In the damper 180, the roll structures 181a included in the roll damper 181 are attached straight to the inner peripheral portion 182b of the corrugation damper 182 so as to be elastically independent from each other. Therefore, the deformation of the roll structures 181a do not involve stretch/shrinkage of a material in the circumferential direction as in the conventional corrugation damper.
The corrugation damper 182 disposed outside has great stiffness, and its inner peripheral portion is replaced by a supporting structure having outstanding linearity. As a result, a structure which is excellent in linearity is obtained.
Because of the above-mentioned structure, the characteristics of the corrugation damper (in which force-displacement characteristics change at a mild pace) are added to the vibration characteristics of the roll structures having good linearity. Thus, a supporting system is realized, which provides vibration with outstanding linearity with respect to a small force and mildly damps an excessive input.
Embodiment 17
A loudspeaker in Embodiment 17 of the present invention will be described by illustrating the structure of a damper included in the loudspeaker with reference to FIG. 25.
FIG. 25 is a perspective view showing the structure of a damper 190 used in the loudspeaker in Embodiment 17 of the present invention. The damper 190 is a complex including a linear damper 192 having spring members 120 described in the above-mentioned embodiment of the present invention and a corrugation damper 191 having corrugations.
The corrugation damper 191 has corrugations formed concentrically. An outer peripheral portion 191a of the corrugation damper 191 is fixed to a frame, and an inner peripheral portion 191b is connected to the linear damper 192. The linear damper 192 has a structure in which the spring member 120, an inner annular member 192a, and an outer annular member 192b are connected to each other. The inner annular member 192a is fixed to an outer peripheral portion of a voice coil bobbin 8 and connected to the outer annular member 192b through a plurality of spring members 120 so as to freely vibrate.
The vibration characteristics of the damper 190 of the present embodiment having the above-mentioned structure will be described.
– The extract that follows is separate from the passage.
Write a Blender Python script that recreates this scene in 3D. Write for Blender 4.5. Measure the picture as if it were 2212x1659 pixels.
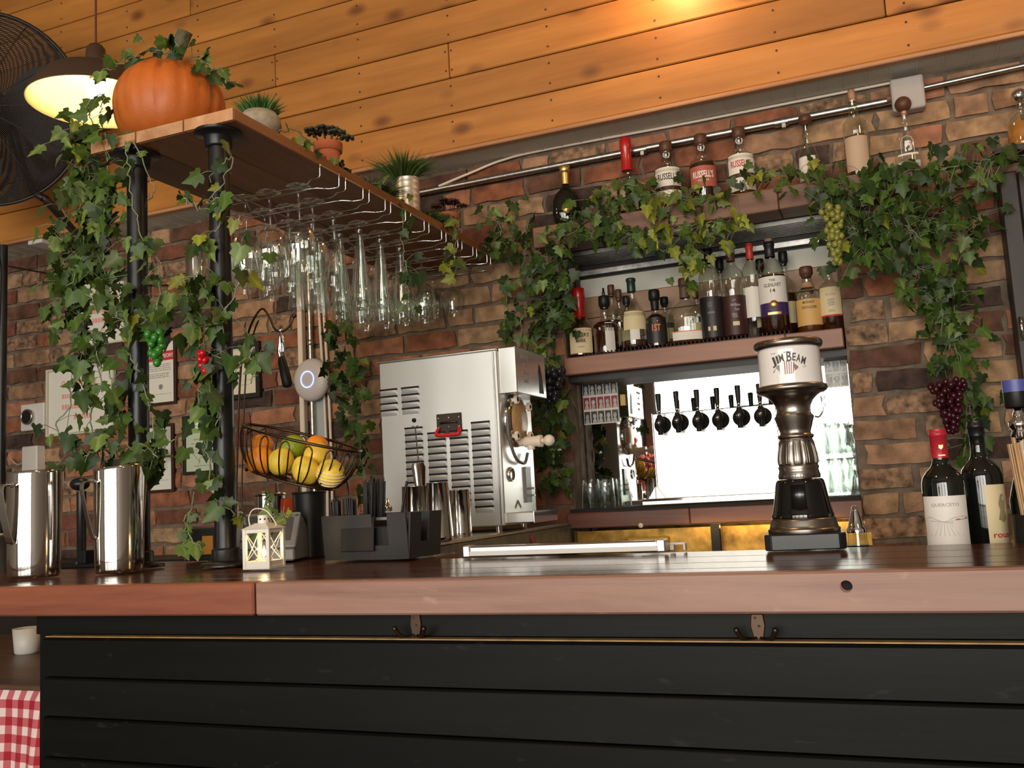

In the damper 190, the respective spring members 120 are disposed so as to be independent from each other. Therefore, the spring members 120 do not involve stretch/shrinkage of a material in a circumferential direction as in the conventional corrugation damper, with respect to the vibration of the voice coil bobbin 8 in the Z-axis direction. Thus, force-displacement characteristics having outstanding linearity are obtained, and the maximum amplitude of the voice coil bobbin 8 can be increased.
The corrugation damper 191 disposed outside has great stiffness, and its inner peripheral portion is replaced by a supporting structure with outstanding linearity. As a result, a structure which is excellent in linearity is obtained.
Because of the above-mentioned structure, the characteristics of the corrugation damper (in which force-displacement characteristics change at a mild pace) are added to the vibration characteristics of the roll structures having good linearity. Thus, a supporting system is realized, which provides vibration with outstanding linearity with respect to a small force and mildly damps an excessive input.
Various other modifications will be apparent to and can be readily made by those skilled in the art without departing from the scope and spirit of this invention. Accordingly, it is not intended that the scope of the claims appended hereto be limited to the description as set forth herein, but rather that the claims be broadly construed.